> YOUR INSTRUCTIONS: Set down, exactly as written, the lines from the top of the data to the line that holds "scene.camera = cam", and omit the pictures.

> ENTRIES PROVIDED:

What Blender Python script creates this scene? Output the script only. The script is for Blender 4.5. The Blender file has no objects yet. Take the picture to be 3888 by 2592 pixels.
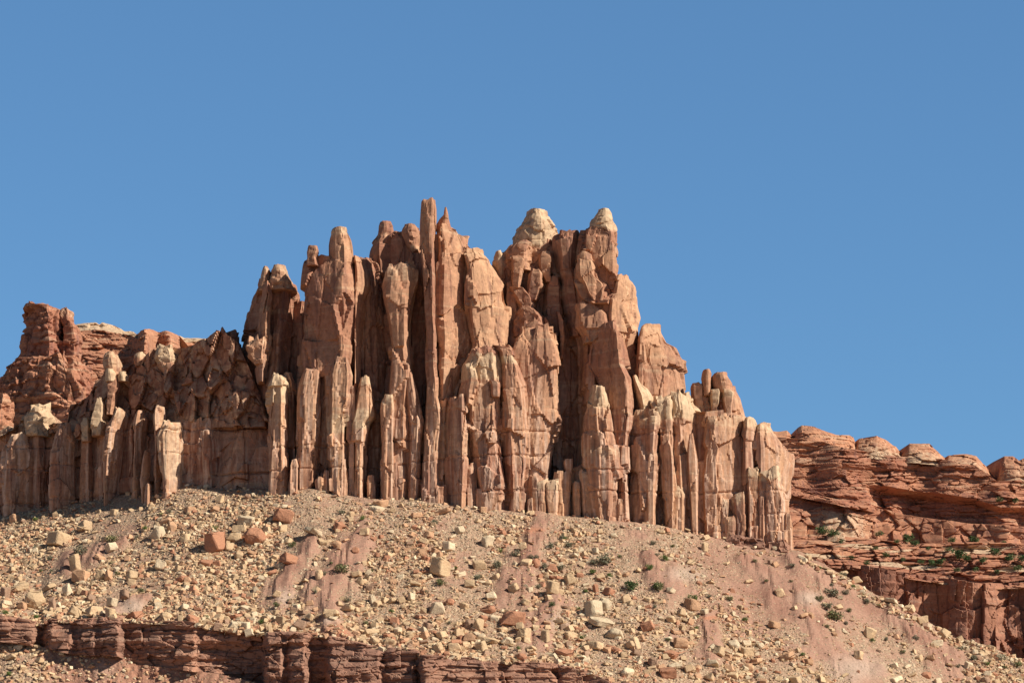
import bpy, bmesh, math, random
import numpy as np
from mathutils import Vector, Matrix

scene = bpy.context.scene
COL = scene.collection
R = math.radians
random.seed(7)

# ---------------------------------------------------------------- camera
SRC_W, SRC_H = 3888.0, 2592.0
HFOV = R(24.0)
PITCH = R(9.6)
FOC = (SRC_W / 2) / math.tan(HFOV / 2)
CAM_Z = 1.7
cam_data = bpy.data.cameras.new("camera")
cam_data.sensor_width = 36.0
cam_data.sensor_fit = 'HORIZONTAL'
cam_data.angle = HFOV
cam_data.clip_start = 0.5
cam_data.clip_end = 30000
cam = bpy.data.objects.new("camera", cam_data)
cam.location = (0, 0, CAM_Z)
cam.rotation_euler = (R(90) + PITCH, 0, 0)
COL.objects.link(cam)
scene.camera = cam

# ---------------------------------------------------------------- sky, sun, exposure
SUN_AZ = R(64)      # to the right of straight behind the camera
SUN_EL = R(37)
world = bpy.data.worlds.new("World")
scene.world = world
world.use_nodes = True
wn = world.node_tree
sky = wn.nodes.new("ShaderNodeTexSky")
sky.sky_type = 'NISHITA'
sky.sun_disc = False
sky.sun_elevation = SUN_EL
sky.sun_rotation = math.pi - SUN_AZ
sky.altitude = 1500
sky.air_density = 1.0
sky.dust_density = 0.1
sky.ozone_density = 2.0
bg = wn.nodes["Background"]
bg.inputs["Strength"].default_value = 0.074
tintn = wn.nodes.new("ShaderNodeMix"); tintn.data_type = 'RGBA'; tintn.blend_type = 'MULTIPLY'
tintn.inputs[0].default_value = 1.0; tintn.inputs[7].default_value = (0.94, 1.78, 2.72, 1)
gam = wn.nodes.new("ShaderNodeGamma"); gam.inputs["Gamma"].default_value = 0.47
wn.links.new(sky.outputs["Color"], gam.inputs["Color"])
wn.links.new(gam.outputs["Color"], tintn.inputs[6])
tc = wn.nodes.new("ShaderNodeTexCoord"); sx = wn.nodes.new("ShaderNodeSeparateXYZ"); wn.links.new(tc.outputs["Generated"], sx.inputs[0])
mr = wn.nodes.new("ShaderNodeMapRange"); mr.inputs["From Min"].default_value = 0.31; mr.inputs["From Max"].default_value = 0.55
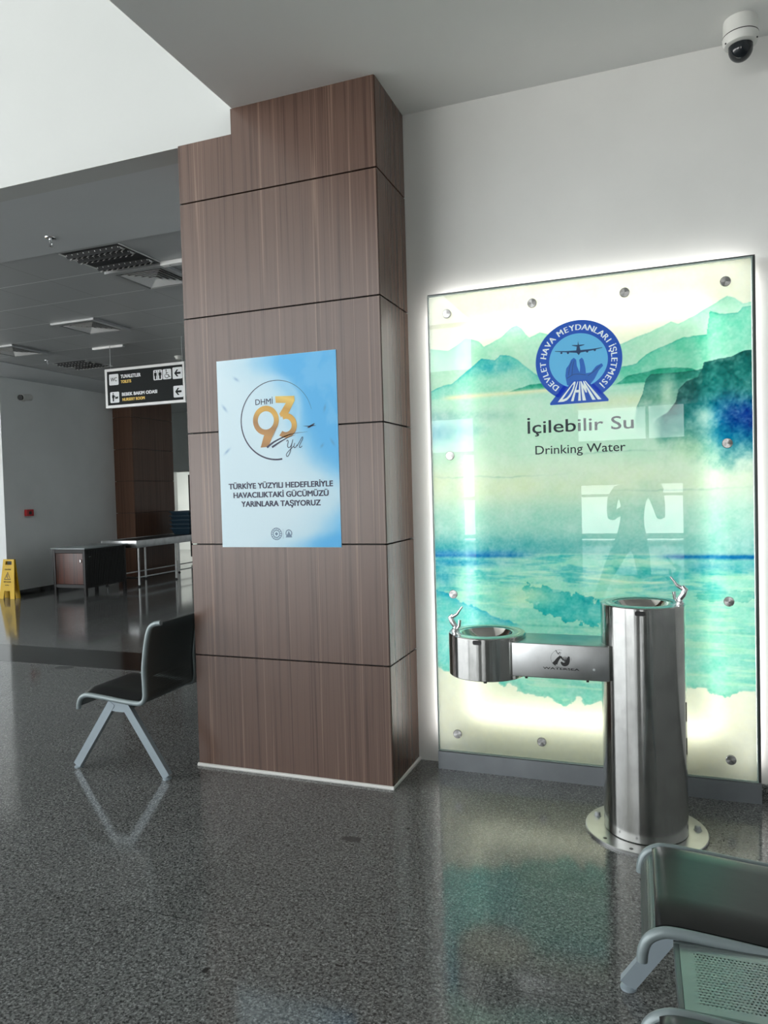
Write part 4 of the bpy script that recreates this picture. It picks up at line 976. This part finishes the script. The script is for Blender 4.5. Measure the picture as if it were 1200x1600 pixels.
# ------------------------------------------------------------------ ceiling fittings of the far hall
def vent(cx, cy, label):
    v = thing('ceiling_diffuser', (cx, cy, ZB), label, 'air vent', 'square ceiling diffusers')
    z = ZB + .004
    MB().box(cx - .235, cx + .235, cy - .235, cy + .235, z + .0, z + .001).build('backing', M['black'], v, smooth=False)
    b = MB()
    for s_ in ((-1, 0), (1, 0), (0, -1), (0, 1)):
        if s_[0]: b.box(cx + s_[0] * .295 - (.0 if s_[0] < 0 else .06), cx + s_[0] * .295 + (.06 if s_[0] < 0 else .0), cy - .295, cy + .295, z - .022, z)
        else: b.box(cx - .235, cx + .235, cy + s_[1] * .295 - (.0 if s_[1] < 0 else .06), cy + s_[1] * .295 + (.06 if s_[1] < 0 else .0), z - .022, z)
    b.build('frame', M['grey'], v, smooth=False)
    for k in range(5):
        r0 = .205 - k * .04; r1 = r0 - .026; vs = []
        for r_, zz in ((r0, z - .022), (r1, z - .003), (r0 - .003, z - .023), (r1 - .003, z - .004)):
            vs += [(cx - r_, cy - r_, zz), (cx + r_, cy - r_, zz), (cx + r_, cy + r_, zz), (cx - r_, cy + r_, zz)]
        fs = []
        for a in range(4):
            c = (a + 1) % 4; fs += [(a, c, 4 + c, 4 + a), (8 + a, 12 + a, 12 + c, 8 + c), (a, 8 + a, 8 + c, c), (4 + a, 4 + c, 12 + c, 12 + a)]
        MB().add(vs, fs).build('vane', M['alu'], v, smooth=False)
    return v
vent(-4.05, 5.30, 'square ceiling diffuser right behind the louvred lamp, nearest the pillar')
vent(-5.85, 6.50, 'square ceiling diffuser in the middle of the tiled ceiling')
vent(-7.65, 7.10, 'square ceiling diffuser at the left edge of the tiled ceiling')
def lamp(cx, cy, label):
    v = thing('ceiling_fitting', (cx, cy, ZB), label, 'ceiling lamp', 'louvred ceiling lamps')
    z = ZB + .005
    MB().box(cx - .285, cx + .285, cy - .255, cy + .255, z, z + .001).build('housing', M['dark'], v, smooth=False)
    b = MB(); b.box(cx - .295, cx + .295, cy + .255, cy + .295 - .02, z - .012, z); b.box(cx - .295, cx - .28, cy - .26, cy + .26, z - .004, z); b.box(cx + .28, cx + .295, cy - .26, cy + .26, z - .004, z)
    b.build('frame', M['alu'], v, smooth=False)
    for yo in (-.19, -.075, .15):
        b = MB()
        for s_ in (-1, 1): b.add([(cx - .26, cy + yo + s_ * .04, z - .002), (cx + .26, cy + yo + s_ * .04, z - .002), (cx + .26, cy + yo + s_ * .012, z - .03), (cx - .26, cy + yo + s_ * .012, z - .03)], [(0, 1, 2, 3)])
        b.build('reflector', M['dark'], v, smooth=False); b = MB()
        for k in range(10):
            x = cx - .25 + k * .0555; b.add([(x - .016, cy + yo + .036, z - .002), (x + .016, cy + yo + .036, z - .002), (x + .007, cy + yo + .004, z - .036), (x - .007, cy + yo + .004, z - .036)], [(0, 1, 2, 3)]); b.box(x - .003, x + .003, cy + yo - .036, cy + yo + .036, z - .014, z - .002)
        b.build('louver', M['alu'], v, smooth=False)
    return v
lamp(-4.05, 4.76, 'louvred ceiling lamp at the soffit edge beside the pillar')
lamp(-7.65, 8.30, 'small far louvred ceiling lamp above the hanging sign')
ap = thing('ceiling_fitting', (-3.55, 5.03, ZB), 'short white access panel trim beside the nearest diffuser, cut by the pillar', 'ceiling lamp')  # white trim bar of an access panel, gives no light
MB().box(-3.76, -3.2, 4.985, 5.045, ZB - .028, ZB + .006, .003).build('white_bar', M['alu'], ap); MB().lathe([(.006, ZB - .029), (0, ZB - .030)], (-3.68, 5.01, 0), 10).build('screw', M['dark'], ap)
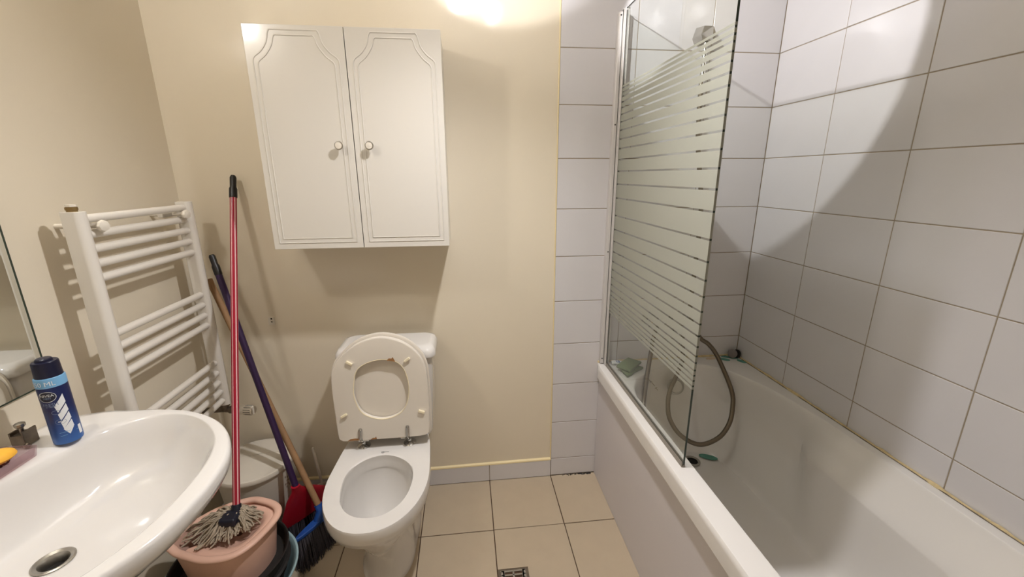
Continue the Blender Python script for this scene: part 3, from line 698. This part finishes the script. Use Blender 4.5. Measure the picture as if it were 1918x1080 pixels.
hp = [(.553, -.042, 1.742), (.56, -.05, 1.55), (.60, -.055, 1.3), (.60, -.06, 1.05), (.59, -.08, .84), (.633, -.1, .74), (.673, -.115, .707), (.708, -.14, .652), (.741, -.21, .532), (.729, -.25, .467), (.70, -.28, .411), (.646, -.30, .364), (.566, -.30, .34), (.497, -.27, .369), (.461, -.235, .426), (.464, -.20, .481), (.484, -.17, .527), (.513, -.145, .558), (.542, -.12, .591), (.566, -.1, .632), (.57, -.08, .70), (.565, -.064, .775)]
obj_h = tag(obj('shower_hose', tube(spl(hp, 10), 0.0095, 12), M['hose'], origin=(.553, -.042, 1.742)), 'grey metal shower hose looping down into the bathtub', 'hose')
hp2 = [(.45, -.064, .777), (.432, -.085, .755), (.418, -.1, .726), (.412, -.11, .693), (.39, -.14, .62), (.366, -.18, .553), (.34, -.23, .495), (.33, -.27, .446), (.345, -.31, .40), (.37, -.35, .35)]
tag(obj('drain_hose', tube(spl(hp2, 8), 0.0095, 12), M['hose'], origin=hp2[0]), 'short straight grey hose hanging behind the clear lower glass', 'hose')

# ------------------------------------------------------------------ things on the bath rim
sp_ = thing('cleaning_cloth', 'folded green scouring cloth on the bath corner shelf', 'cloth', (.32, -.09, TZ))
q0 = [(.262, -.098), (.345, -.022), (.388, -.072), (.302, -.158)]
q1 = [(.28, -.115), (.33, -.05), (.385, -.098), (.285, -.172)]
def slab(q, z0, z1, n=3, wob=.002):
    rings_ = []
    P = []
    for i in range(4):
        a, b_ = Vector((*q[i], 0)), Vector((*q[(i+1) % 4], 0))
        for k in range(4): P.append(a.lerp(b_, k/4)+Vector((random.uniform(-1, 1), random.uniform(-1, 1), 0))*wob)
    c0 = sum(P, Vector())/len(P)
    for f, z in ((.95, z0), (1, z0+(z1-z0)*.3), (1, z0+(z1-z0)*.7), (.95, z1)):
        rings_.append([c0+(p-c0)*f+Vector((0, 0, z+random.uniform(-.0008, .0008))) for p in P])
    return loft(rings_, True, True)
obj('fold', slab(q1, TZ+.0012, TZ+.013), M['green'], sp_, smooth=60)
obj('fold', slab(q0, TZ+.0145, TZ+.026), M['green'], sp_, smooth=60)
tp_ = thing('squeezed_tube', 'small white and blue squeezed tube lying in the bath corner', 'tube', (.285, -.035, TZ))
obj('tube_body', loft([[Vector((x, -.036+.02*math.cos(a)*wy, TZ+.0015+hz+hz*math.sin(a))) for a in [2*PI*i/14 for i in range(14)]] for x, wy, hz in ((.262, .55, .0075), (.268, .6, .0085), (.29, .75, .008), (.315, .85, .005), (.33, .9, .0022))], True, True), M['white_print'], tp_, smooth=50)
obj('blue_band', loft([[Vector((x, -.036+.0205*math.cos(a)*wy, TZ+.0016+hz+(hz+.0006)*math.sin(a))) for a in [PI*.2+PI*.6*i/8 for i in range(9)]] for x, wy, hz in ((.283, .71, .008), (.30, .79, .0068))], closed=False), M['print_blue'], tp_)
def leaf(c, l_, w_, an, nrm=Vector((0, 0, 1)), mt_='leaf', label='', th=.0014):
    u0 = Vector((math.cos(math.radians(an)), math.sin(math.radians(an)), 0)); nrm = nrm.normalized()
    u0 = (u0-nrm*u0.dot(nrm)).normalized(); v0 = nrm.cross(u0)
    n = 20; rr = []
    for f, d in ((1, 0), (1, th*.6), (.9, th)):
        rr.append([Vector(c)+u0*(l_/2*math.copysign(abs(math.cos(2*PI*i/n))**.9, math.cos(2*PI*i/n)))*f+v0*(w_/2*math.sin(2*PI*i/n))*f+nrm*d for i in range(n)])
    o_ = obj('leaf_sticker', loft(rr, True, True), M[mt_], origin=c)
    return tag(o_, label, 'sticker', 'leaf stickers in the bathtub')
zl = TZ+.0006
leaf((.800, -.044, zl), .058, .026, -33, label='green oval leaf sticker on rim, nearest the looping hose')
leaf((.842, -.028, zl), .075, .022, -22, label='long green leaf sticker on rim beside the grey plug')
leaf((.870, -.076, zl), .044, .024, -62, label='small green leaf sticker on rim against the tiled right wall')
leaf((.747, -.030, zl), .05, .024, 8, mt_='leafpale', label='faded beige leaf sticker on rim at the back tiles')
leaf((.675, -.212, .2035), .078, .03, -30, nrm=Vector((-.05, -.06, 1)), label='large green oval sticker on the bathtub floor under the hose', th=.0025)
pl = thing('rubber_plug', 'grey rubber bath plug with black side leaning in the tiled corner', 'plug', (.862, -.03, TZ))
obj('disc', lathe([(0, -.008), (.017, -.008), (.021, 0), (.02, .008), (.014, .011), (0, .012)], n=24, M=Matrix.Translation((.850, -.033, TZ+.022)) @ axis_mat(Vector((-.5, -.8, .3)))), M['grey'], pl)
obj('washer', lathe([(0, -.005), (.019, -.005), (.02, .0), (.018, .005), (0, .005)], n=24, M=Matrix.Translation((.8705, -.033, TZ+.0205)) @ axis_mat(Vector((-.9, -.35, .25)))), M['blackrub'], pl)

# ------------------------------------------------------------------ wash basin
SX, SYC, SZ = XL, -.96, .832
snk = thing('wash_basin', 'white oval wall-hung washbasin below the mirror', 'sink', (-1.2, SYC, .6))
ho_ = [(-1.44, -.665), (-1.40, -.642), (-1.334, -.627), (-1.26, -.620), (-1.19, -.628), (-1.115, -.648), (-1.037, -.690), (-.978, -.745), (-.937, -.81), (-.915, -.871), (-.907, -.96)]
full = ho_+[(a, 2*SYC-b_) for a, b_ in reversed(ho_[:-1])]
cv = spl([Vector((a, b_, 0)) for a, b_ in full], 5)
SOo = [(p.x, p.y) for p in cv]
hi_ = [(-1.328, -.93), (-1.314, -.85), (-1.292, -.775), (-1.262, -.705), (-1.195, -.666), (-1.115, -.672), (-1.043, -.718), (-.985, -.79), (-.957, -.875), (-.951, -.96)]
fulli = hi_+[(a, 2*SYC-b_) for a, b_ in reversed(hi_[:-1])]
SIi = [(p.x, p.y) for p in spl([Vector((a, b_, 0)) for a, b_ in fulli], 5, True)]
def resS(o2, cx=-1.16, cy=SYC, n=96):
    out = []; m_ = len(o2)
    for i in range(n):
        a = 2*PI*i/n; dx, dy = math.cos(a)*.22, math.sin(a)*.32; best = None
        for j in range(m_):
            x1, y1 = o2[j]; x2, y2 = o2[(j+1) % m_]
            den = dx*(y2-y1)-dy*(x2-x1)
            if abs(den) < 1e-12: continue
            t = ((x1-cx)*(y2-y1)-(y1-cy)*(x2-x1))/den; s = ((x1-cx)*dy-(y1-cy)*dx)/den
            if t > 0 and -1e-6 <= s <= 1+1e-6 and (best is None or t < best): best = t
        out.append((cx+dx*best, cy+dy*best))
    return out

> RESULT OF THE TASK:
What Blender Python script creates this scene? Output the script only. The script is for Blender 4.5. The Blender file has no objects yet. Take the picture to be 3888 by 2592 pixels.
import bpy, bmesh, math, random
import numpy as np
from mathutils import Vector, Matrix

scene = bpy.context.scene
COL = scene.collection
R = math.radians
random.seed(7)

# ---------------------------------------------------------------- camera
SRC_W, SRC_H = 3888.0, 2592.0
HFOV = R(24.0)
PITCH = R(9.6)
FOC = (SRC_W / 2) / math.tan(HFOV / 2)
CAM_Z = 1.7
cam_data = bpy.data.cameras.new("camera")
cam_data.sensor_width = 36.0
cam_data.sensor_fit = 'HORIZONTAL'
cam_data.angle = HFOV
cam_data.clip_start = 0.5
cam_data.clip_end = 30000
cam = bpy.data.objects.new("camera", cam_data)
cam.location = (0, 0, CAM_Z)
cam.rotation_euler = (R(90) + PITCH, 0, 0)
COL.objects.link(cam)
scene.camera = cam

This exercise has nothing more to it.